Sunday Mbang, President of the Christian Association of Nigeria, called for the abrogation of the death penalty. “My advice to all Nigerians is to stop killing. Killing will not help us,” said Mbang, a Methodist priest. “Whether soldier or civilian, it will not help matters at all. We have killed enough so let us stop killing in order not to offend God any more.”

At least 200 people, mostly soldiers, have been detained and 146 of them executed in connection with coups in Nigeria since the first one was carried out in January 1966.

Mbang insisted that “only God can give or take life”, but by law it is the Provisional Ruling Council (PRC), which Abacha chairs, that will determine — at a yet unspecified date — if some or all of the people sentenced Tuesday will be executed.

The penalties could, in fact, be softened since that has happened before: in 1995, the PRC commuted the death sentence passed on late Major-General Musa Yar’Adua for his involvement in an alleged coup plot to 25 years in jail, and that of ex-head of state Olusegun Obasanjo to 15 years imprisonment.

Human rights and pro-democracy groups have raised questions about the trial, which began Feb 14. “It was not a fair trial and we call on all Nigerians and the international community to reject it,” declared Abraham Adesanya, chair of the main opposition group, the National Democratic Coalition (NADECO).

Adesanya, a lawyer, explained as he did at the onset of the trial that NADECO was not opposed to any trial as long as it is carried out in open court. “To give the judgement respectability, it should have been done in the open,” the septuagenarian argued in a late Tuesday reaction.

“We are not convinced that they committed the offence for which they were found guilty,” added Adesanya. “Judging by the past record of this government, with regards to Ken Saro Wiwa and others, it is a waste of time to plead. But God is higher than everybody.”

Ken Saro Wiwa and other minority rights activists from the Ogoni ethnic group were executed after being convicted by a military tribunal in November 1995.

The Eastern Mandate Union (EMU), another pro-democracy movement charged that the trial was against “acceptable standards and norms and (was) a relegation of international legal procedures”.

In a statement circulated Wednesday, the EMU said: “Our position is that the trial proceedings are flawed. They ought to have been tried in open court which guarantees them access to information and lawyers of their own choice”.

The group alleged that the trial and judgement were deliberate strategies which would be used to perpetuate Abacha in office after a controversial transition to democracy that should have culminated in a presidential election in August and the inauguration of a civilian government in October.
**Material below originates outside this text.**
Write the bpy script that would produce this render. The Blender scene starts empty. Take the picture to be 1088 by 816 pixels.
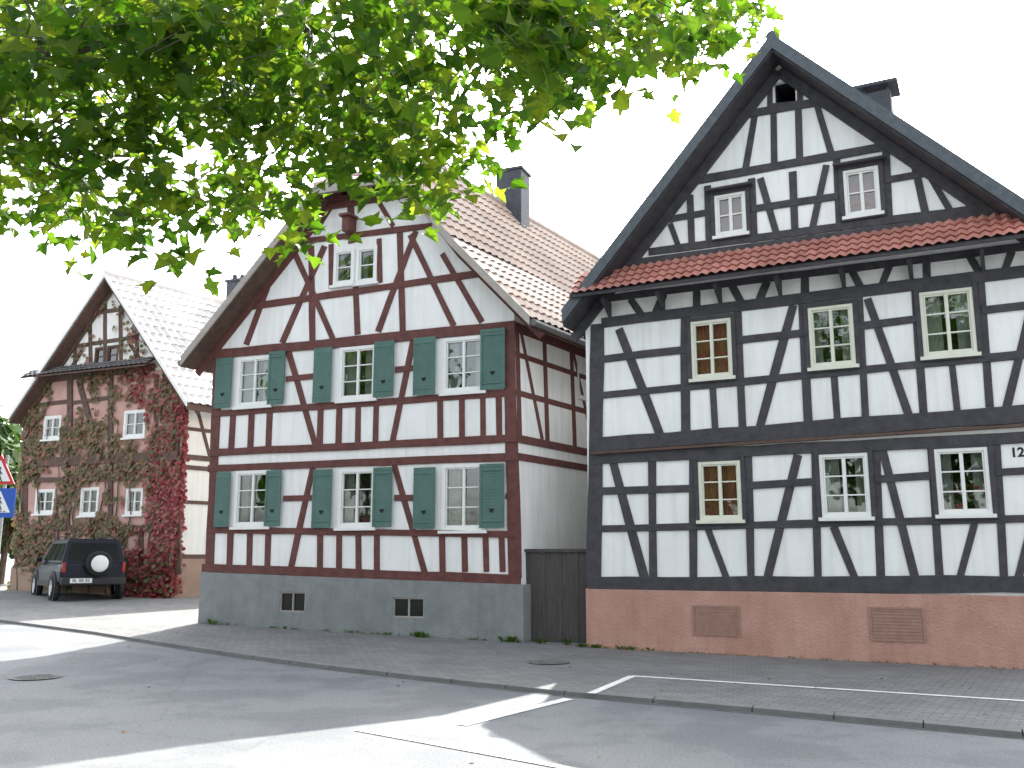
import bpy, bmesh, math, random
from mathutils import Vector, Matrix, noise
from mathutils.geometry import tessellate_polygon
random.seed(11)
# ---------------------------------------------------------------- survey / camera calibration
FPX=1000.0; CX,CY=544.0,408.0; CAMH=1.65; TH=math.atan(0.182)
CAM=Vector((0,0,CAMH))
RV=Vector((1,0,0)); FV=Vector((0,math.cos(TH),math.sin(TH))); UV=Vector((0,-math.sin(TH),math.cos(TH)))
def ray(px,py): return RV*((px-CX)/FPX)+UV*((CY-py)/FPX)+FV
def gh(x,y):
    L=0.0157*(-(x-0.19))+0.032*(y-17.68)
    s=0.06; v=L/s
    Lp=s*(v if v>30 else math.log1p(math.exp(v)))
    return 0.9*math.tanh(Lp/0.9)
def G(px,py,dz=0.0):
    r=ray(px,py); a,b=2.0,300.0
    for _ in range(60):
        m=(a+b)/2; p=CAM+r*m
        if p.z>gh(p.x,p.y)+dz: a=m
        else: b=m
    p=CAM+r*a; return Vector((p.x,p.y,gh(p.x,p.y)))
scene=bpy.context.scene
col=scene.collection
# ---------------------------------------------------------------- helpers
class MB:
    def __init__(s): s.v=[];s.f=[];s.m=[];s.uv=[]
    def face(s,pts,mi=0,uv=None):
        i=len(s.v); s.v+= [tuple(p) for p in pts]; s.f.append(list(range(i,i+len(pts)))); s.m.append(mi)
        s.uv.append(uv)
    def hexa(s,a,b,mi=0):
        s.face(a,mi); s.face(b[::-1],mi)
        for k in range(len(a)):
            n=(k+1)%len(a); s.face([a[k],b[k],b[n],a[n]],mi)
    def box(s,c,sx,sy,sz,mi=0,M=None):
        c=Vector(c); P=[]
        for z in(-1,1):
            for (x,y) in((-1,-1),(1,-1),(1,1),(-1,1)):
                q=Vector((x*sx/2,y*sy/2,z*sz/2))
                q=c+(M@q if M else q); P.append(q)
        s.hexa(P[:4],P[4:],mi)
    def tube(s,pts,rs,n=8,mi=0):
        rings=[]
        for i,p in enumerate(pts):
            d=(pts[min(i+1,len(pts)-1)]-pts[max(i-1,0)]).normalized()
            a=d.orthogonal().normalized(); b=d.cross(a)
            rings.append([p+(a*math.cos(2*math.pi*k/n)+b*math.sin(2*math.pi*k/n))*rs[i] for k in range(n)])
        for i in range(1,len(rings)):
            best=min(range(n),key=lambda o:sum((rings[i][(k+o)%n]-rings[i-1][k]-(pts[i]-pts[i-1])).length for k in range(n)))
            rings[i]=[rings[i][(k+best)%n] for k in range(n)]
        for i in range(len(rings)-1):
            for k in range(n):
                m=(k+1)%n; s.face([rings[i][k],rings[i][m],rings[i+1][m],rings[i+1][k]],mi)
        s.face(rings[0][::-1],mi); s.face(rings[-1],mi)
    def build(s,name,mats,parent=None,smooth=False,bevel=0,merge=False):
        me=bpy.data.meshes.new(name); me.from_pydata(s.v,[],s.f)
        for m in mats: me.materials.append(m)
        me.polygons.foreach_set("material_index",s.m)
        if any(u is not None for u in s.uv):
            ul=me.uv_layers.new(name="UVMap"); li=0
            for f,u in zip(s.f,s.uv):
                for k in range(len(f)):
                    if u: ul.data[li].uv=u[k]
                    li+=1
        if merge or bevel:
            bm=bmesh.new(); bm.from_mesh(me); bmesh.ops.remove_doubles(bm,verts=bm.verts,dist=0.0005)
            bmesh.ops.recalc_face_normals(bm,faces=bm.faces); bm.to_mesh(me); bm.free()
        if smooth: me.polygons.foreach_set("use_smooth",[True]*len(me.polygons))
        me.update()
        o=bpy.data.objects.new(name,me); col.objects.link(o)
        if bevel:
            b=o.modifiers.new("bevel",'BEVEL'); b.width=bevel; b.segments=2; b.limit_method='ANGLE'
        if parent: setpar(o,parent)
        return o
def world_of(p):
    if p.parent is None: return p.matrix_basis.copy()
    return world_of(p.parent)@p.matrix_parent_inverse@p.matrix_basis
def setpar(o,p):
    o.parent=p; o.matrix_parent_inverse=world_of(p).inverted()
def empty(name,loc,label,cat,group=None):
    e=bpy.data.objects.new(name,None); e.location=loc; e.empty_display_size=0.3; col.objects.link(e)
    e["label"]=label; e["category"]=cat
    if group: e["group"]=group
    return e
# ---------------------------------------------------------------- materials
def newmat(name):
    m=bpy.data.materials.new(name); m.use_nodes=True; nt=m.node_tree
    return m,nt,nt.nodes["Principled BSDF"]
def mat(name,c1,c2=None,scale=3.0,rough=0.8,bump=0.0,bscale=40,stretch=None,detail=6,metal=0,spec=None,contrast=(0.3,0.7),coat=0,grime=False):
    m,nt,b=newmat(name); N=nt.nodes; Lk=nt.links
    b.inputs["Roughness"].default_value=rough; b.inputs["Metallic"].default_value=metal
    if spec is not None: b.inputs["Specular IOR Level"].default_value=spec
    if coat: b.inputs["Coat Weight"].default_value=coat
    tc=N.new("ShaderNodeTexCoord"); mp=N.new("ShaderNodeMapping"); Lk.new(tc.outputs["Object"],mp.inputs[0])
    if stretch: mp.inputs["Scale"].default_value=stretch
    if c2 is None: b.inputs["Base Color"].default_value=(*c1,1)
    else:
        n=N.new("ShaderNodeTexNoise"); n.inputs["Scale"].default_value=scale; n.inputs["Detail"].default_value=detail; n.inputs["Roughness"].default_value=0.65
        r=N.new("ShaderNodeValToRGB"); r.color_ramp.elements[0].color=(*c1,1); r.color_ramp.elements[1].color=(*c2,1)
        r.color_ramp.elements[0].position=contrast[0]; r.color_ramp.elements[1].position=contrast[1]
        Lk.new(mp.outputs[0],n.inputs["Vector"]); Lk.new(n.outputs["Fac"],r.inputs[0]); src=r.outputs[0]
        if grime:  # vertical rain streaks
            m2=N.new("ShaderNodeMapping"); m2.inputs["Scale"].default_value=(5,5,0.35); Lk.new(tc.outputs["Object"],m2.inputs[0])
            n3=N.new("ShaderNodeTexNoise"); n3.inputs["Scale"].default_value=1.6; n3.inputs["Detail"].default_value=5; Lk.new(m2.outputs[0],n3.inputs["Vector"])
            r3=N.new("ShaderNodeValToRGB"); r3.color_ramp.elements[0].position=0.32; r3.color_ramp.elements[0].color=(0.88,0.87,0.84,1); r3.color_ramp.elements[1].position=0.55; Lk.new(n3.outputs["Fac"],r3.inputs[0])
            mx=N.new("ShaderNodeMixRGB"); mx.blend_type='MULTIPLY'; mx.inputs[0].default_value=0.75; Lk.new(src,mx.inputs[1]); Lk.new(r3.outputs[0],mx.inputs[2]); src=mx.outputs[0]
        Lk.new(src,b.inputs["Base Color"])
    if bump:
        n2=N.new("ShaderNodeTexNoise"); n2.inputs["Scale"].default_value=bscale; n2.inputs["Detail"].default_value=5
        bp=N.new("ShaderNodeBump"); bp.inputs["Strength"].default_value=bump; bp.inputs["Distance"].default_value=0.02
        Lk.new(mp.outputs[0],n2.inputs["Vector"]); Lk.new(n2.outputs["Fac"],bp.inputs["Height"]); Lk.new(bp.outputs[0],b.inputs["Normal"])
    return m
M={}
M['plaster']=mat("white_plaster",(0.80,0.80,0.79),(0.88,0.88,0.86),1.3,0.9,0.25,30,grime=True)
M['plaster2']=mat("cream_plaster",(0.76,0.75,0.70),(0.85,0.84,0.80),1.1,0.9,0.25,30,grime=True)
M['pink']=mat("pink_plaster",(0.46,0.26,0.22),(0.62,0.41,0.36),1.5,0.9,0.25,30)
M['black_wood']=mat("black_brown_timber",(0.032,0.031,0.036),(0.070,0.065,0.072),6,0.75,0.5,25)
M['red_wood']=mat("red_brown_timber",(0.085,0.026,0.022),(0.15,0.052,0.043),6,0.75,0.5,25)
M['old_wood']=mat("weathered_brown_timber",(0.07,0.04,0.03),(0.13,0.075,0.055),6,0.75,0.4,25)
M['gate_wood']=mat("gate_planks",(0.048,0.042,0.042),(0.088,0.078,0.076),7,0.75,0.4,25,(3,3,0.4))
M['verge_light']=mat("painted_verge_board",(0.30,0.27,0.24),(0.42,0.38,0.34),4,0.7,0.2,30)
M['slate']=mat("dark_slate",(0.055,0.066,0.078),(0.10,0.115,0.13),9,0.6,0.4,30)
M['chim']=mat("dark_chimney_cladding",(0.035,0.04,0.05),(0.065,0.07,0.085),9,0.6,0.4,30)
M['plinth_grey']=mat("grey_render_plinth",(0.19,0.205,0.21),(0.275,0.29,0.295),2.2,0.9,0.8,35,grime=True)
M['plinth_red']=mat("red_sandstone_render",(0.42,0.225,0.175),(0.54,0.315,0.255),1.8,0.9,0.8,30,grime=True)
M['plinth_brown']=mat("brown_render",(0.28,0.19,0.14),(0.38,0.27,0.2),1.8,0.9,0.5,30)
M['frame_white']=mat("white_window_paint",(0.74,0.74,0.71),(0.82,0.82,0.79),5,0.45)
M['frame_cream']=mat("cream_window_paint",(0.66,0.66,0.55),(0.75,0.75,0.64),5,0.45)
M['green']=mat("green_shutter_paint",(0.055,0.13,0.11),(0.085,0.17,0.145),4,0.6,0.1,30)
M['dark']=mat("dark_room",(0.02,0.02,0.02),None,rough=1)
M['curtain']=mat("net_curtain",(0.40,0.42,0.38),(0.60,0.62,0.58),14,0.9,0,30,(6,6,0.3))
M['redcurtain']=mat("terracotta_curtain",(0.50,0.13,0.09),(0.66,0.30,0.22),6,0.9,0,30,(3,3,0.6))
M['vent']=mat("vent_grille",(0.30,0.165,0.13),(0.38,0.23,0.185),9,0.7)
M['metal']=mat("galvanised_metal",(0.35,0.36,0.37),(0.45,0.46,0.47),9,0.4,metal=0.8)
M['iron']=mat("cast_iron",(0.12,0.12,0.12),(0.18,0.175,0.17),20,0.6,0.6,60)
M['tyre']=mat("rubber",(0.012,0.012,0.012),(0.02,0.02,0.02),9,0.85)
M['carpaint']=mat("dark_blue_car_paint",(0.008,0.011,0.022),None,rough=0.35,spec=0.25,coat=0.06)
M['cladding']=mat("black_plastic",(0.018,0.018,0.02),None,rough=0.6)
M['silver']=mat("silver_alloy",(0.75,0.76,0.77),None,rough=0.4,metal=0.2)
M['redlamp']=mat("red_lamp_lens",(0.30,0.012,0.01),None,rough=0.2)
M['white']=mat("white_paint_plain",(0.8,0.8,0.8),None,rough=0.5)
M['blacktxt']=mat("black_lettering",(0.01,0.01,0.01),None,rough=0.6)
M['signred']=mat("traffic_red",(0.55,0.02,0.02),None,rough=0.4)
M['signblue']=mat("traffic_blue",(0.01,0.08,0.42),None,rough=0.4)
M['bark']=mat("plane_tree_bark",(0.06,0.05,0.035),(0.16,0.14,0.10),5,0.9,0.6,12)
M['hill']=mat("distant_woodland",(0.20,0.26,0.26),(0.25,0.31,0.30),0.05,1)
def glassmat():
    m=bpy.data.materials.new("window_glass"); m.use_nodes=True; nt=m.node_tree; N=nt.nodes; Lk=nt.links
    N.remove(N["Principled BSDF"]); out=N["Material Output"]
    g=N.new("ShaderNodeBsdfGlossy"); g.inputs["Roughness"].default_value=0.03; g.inputs["Color"].default_value=(0.85,0.9,0.88,1)
    t=N.new("ShaderNodeBsdfTransparent"); t.inputs[0].default_value=(0.82,0.86,0.84,1)
    fr=N.new("ShaderNodeFresnel"); fr.inputs[0].default_value=1.6
    ma=N.new("ShaderNodeMath"); ma.operation='ADD'; ma.inputs[1].default_value=0.07; ma.use_clamp=True
    nz=N.new("ShaderNodeTexNoise"); nz.inputs["Scale"].default_value=1.8
    tc=N.new("ShaderNodeTexCoord"); bp=N.new("ShaderNodeBump"); bp.inputs["Strength"].default_value=0.15; bp.inputs["Distance"].default_value=0.05
    Lk.new(tc.outputs["Object"],nz.inputs["Vector"]); Lk.new(nz.outputs["Fac"],bp.inputs["Height"]); Lk.new(bp.outputs[0],g.inputs["Normal"])
    mx=N.new("ShaderNodeMixShader"); Lk.new(fr.outputs[0],ma.inputs[0]); Lk.new(ma.outputs[0],mx.inputs[0]); Lk.new(t.outputs[0],mx.inputs[1]); Lk.new(g.outputs[0],mx.inputs[2]); Lk.new(mx.outputs[0],out.inputs[0])
    return m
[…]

The government decided to replace that election by a referendum on whether Abacha should continue in office following a decision by the country’s five registered parties, earlier this month, to choose the general as their presidential candidate.
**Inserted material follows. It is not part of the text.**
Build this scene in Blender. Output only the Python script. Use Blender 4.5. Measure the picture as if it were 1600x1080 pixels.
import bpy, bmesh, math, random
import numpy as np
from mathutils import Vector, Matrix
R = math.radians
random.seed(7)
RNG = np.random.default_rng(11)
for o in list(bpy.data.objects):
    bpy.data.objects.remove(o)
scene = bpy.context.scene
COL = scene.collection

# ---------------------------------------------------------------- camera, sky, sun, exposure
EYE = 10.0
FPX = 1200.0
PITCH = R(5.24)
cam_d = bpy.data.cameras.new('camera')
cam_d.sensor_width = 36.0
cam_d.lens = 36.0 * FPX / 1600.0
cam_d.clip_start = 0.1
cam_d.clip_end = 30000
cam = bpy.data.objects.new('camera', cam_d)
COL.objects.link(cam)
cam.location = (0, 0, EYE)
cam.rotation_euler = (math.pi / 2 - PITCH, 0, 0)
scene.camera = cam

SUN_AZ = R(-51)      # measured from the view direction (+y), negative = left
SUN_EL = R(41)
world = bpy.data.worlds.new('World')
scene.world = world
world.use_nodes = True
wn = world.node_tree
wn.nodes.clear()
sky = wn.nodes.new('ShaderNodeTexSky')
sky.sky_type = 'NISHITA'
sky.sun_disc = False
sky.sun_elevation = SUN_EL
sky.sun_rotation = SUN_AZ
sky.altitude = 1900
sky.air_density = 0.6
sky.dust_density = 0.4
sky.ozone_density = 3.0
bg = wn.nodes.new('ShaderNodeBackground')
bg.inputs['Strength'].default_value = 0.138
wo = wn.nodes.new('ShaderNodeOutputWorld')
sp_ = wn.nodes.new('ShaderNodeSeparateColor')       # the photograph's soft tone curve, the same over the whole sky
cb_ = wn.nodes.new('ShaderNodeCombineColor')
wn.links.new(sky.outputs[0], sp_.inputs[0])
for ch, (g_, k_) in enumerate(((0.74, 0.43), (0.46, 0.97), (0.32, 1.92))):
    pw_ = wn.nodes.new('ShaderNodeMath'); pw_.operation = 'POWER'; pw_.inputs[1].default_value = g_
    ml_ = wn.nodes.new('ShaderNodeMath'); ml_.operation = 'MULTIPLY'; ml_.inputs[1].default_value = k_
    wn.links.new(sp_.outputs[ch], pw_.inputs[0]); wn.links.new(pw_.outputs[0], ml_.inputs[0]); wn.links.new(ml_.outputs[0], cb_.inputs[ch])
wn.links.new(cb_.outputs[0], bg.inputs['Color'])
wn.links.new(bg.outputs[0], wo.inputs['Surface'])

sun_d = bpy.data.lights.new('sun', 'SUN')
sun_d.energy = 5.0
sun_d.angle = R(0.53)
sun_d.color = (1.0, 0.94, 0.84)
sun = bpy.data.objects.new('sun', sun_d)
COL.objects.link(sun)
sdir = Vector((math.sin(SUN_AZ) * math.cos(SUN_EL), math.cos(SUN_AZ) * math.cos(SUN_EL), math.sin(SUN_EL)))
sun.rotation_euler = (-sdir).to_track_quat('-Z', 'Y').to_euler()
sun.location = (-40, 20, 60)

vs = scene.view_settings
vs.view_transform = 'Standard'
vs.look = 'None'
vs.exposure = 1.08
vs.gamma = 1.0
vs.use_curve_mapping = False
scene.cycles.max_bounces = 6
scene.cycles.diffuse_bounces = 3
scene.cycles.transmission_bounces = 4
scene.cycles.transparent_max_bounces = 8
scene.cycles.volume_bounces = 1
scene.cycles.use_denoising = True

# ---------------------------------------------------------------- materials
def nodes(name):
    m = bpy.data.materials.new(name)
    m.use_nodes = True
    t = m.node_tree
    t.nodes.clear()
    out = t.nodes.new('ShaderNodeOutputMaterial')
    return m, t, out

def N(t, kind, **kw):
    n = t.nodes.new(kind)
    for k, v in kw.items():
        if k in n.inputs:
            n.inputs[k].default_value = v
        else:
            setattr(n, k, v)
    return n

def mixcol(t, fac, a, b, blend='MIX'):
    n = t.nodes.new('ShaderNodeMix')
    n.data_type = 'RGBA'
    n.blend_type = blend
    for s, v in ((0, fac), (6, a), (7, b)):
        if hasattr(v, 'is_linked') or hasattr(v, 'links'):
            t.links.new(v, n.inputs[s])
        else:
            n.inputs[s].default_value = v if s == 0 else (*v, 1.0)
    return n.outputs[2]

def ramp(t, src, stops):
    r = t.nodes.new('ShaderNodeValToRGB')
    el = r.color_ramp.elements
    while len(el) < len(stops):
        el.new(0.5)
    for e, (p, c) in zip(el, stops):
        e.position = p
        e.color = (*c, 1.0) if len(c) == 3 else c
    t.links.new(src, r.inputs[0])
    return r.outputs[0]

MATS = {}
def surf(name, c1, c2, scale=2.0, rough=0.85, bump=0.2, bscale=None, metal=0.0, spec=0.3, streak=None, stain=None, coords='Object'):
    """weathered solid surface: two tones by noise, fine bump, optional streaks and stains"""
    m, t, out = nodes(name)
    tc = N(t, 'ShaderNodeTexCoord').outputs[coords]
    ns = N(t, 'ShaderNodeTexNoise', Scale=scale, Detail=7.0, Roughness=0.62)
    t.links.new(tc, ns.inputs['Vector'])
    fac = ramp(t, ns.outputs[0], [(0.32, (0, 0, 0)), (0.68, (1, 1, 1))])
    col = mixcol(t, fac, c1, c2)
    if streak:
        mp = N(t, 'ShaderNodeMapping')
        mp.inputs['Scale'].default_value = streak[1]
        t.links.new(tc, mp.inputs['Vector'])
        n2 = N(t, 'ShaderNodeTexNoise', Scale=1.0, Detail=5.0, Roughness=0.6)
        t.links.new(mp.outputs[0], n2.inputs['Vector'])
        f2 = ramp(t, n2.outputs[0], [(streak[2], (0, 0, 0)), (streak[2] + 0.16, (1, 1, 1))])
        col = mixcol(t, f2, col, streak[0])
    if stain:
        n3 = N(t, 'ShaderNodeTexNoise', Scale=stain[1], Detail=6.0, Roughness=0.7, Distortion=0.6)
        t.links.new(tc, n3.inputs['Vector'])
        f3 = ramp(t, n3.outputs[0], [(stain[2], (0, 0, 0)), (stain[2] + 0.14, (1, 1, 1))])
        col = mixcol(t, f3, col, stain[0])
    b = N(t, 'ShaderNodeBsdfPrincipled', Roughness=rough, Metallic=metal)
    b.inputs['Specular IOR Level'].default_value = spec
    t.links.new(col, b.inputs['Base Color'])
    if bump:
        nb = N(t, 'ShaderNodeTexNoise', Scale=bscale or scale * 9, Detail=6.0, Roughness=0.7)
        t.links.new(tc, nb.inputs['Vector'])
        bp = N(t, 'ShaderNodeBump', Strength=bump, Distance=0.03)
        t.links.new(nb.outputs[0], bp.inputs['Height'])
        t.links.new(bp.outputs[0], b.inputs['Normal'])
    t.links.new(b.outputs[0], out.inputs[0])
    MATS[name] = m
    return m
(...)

“Our position fundamentally is that having gone ahead to pass death sentences, the self-succession plot will now be elevated,” EMU said. “It is a distraction from the issue now which is that of terminating military dictatorship.”

The Civil Liberties Organisation (CLO) was also unhappy with the judgement. The “sentences (will) further compound the socio- political and economic problems of the country,” CLO’s Olawale Fapohunda said in a statement. “We are concerned and we state that death sentences are no longer fashionable. We hope that the sentences would be commuted.”

Human rights lawyer Gani Fawehinmi commented that any killing “will further exarcebate the tension in the country.

“I appeal to the PRC not to ratify the sentences,” said Fawehinmi, who described Diya’s travails as ironic since “Diya single-handedly helped to stabilise this government”, through a series of peace meetings held in southwest Nigeria after the annulment of a presidential poll held on 12 June 1993.

The presumed winner of that election, Moshood Abiola, has been in detention on treason charges since 1994. Abiola is from the Yoruba-speaking Southwest as are the six who received death sentences on Tuesday and four others who were given life imprisonment.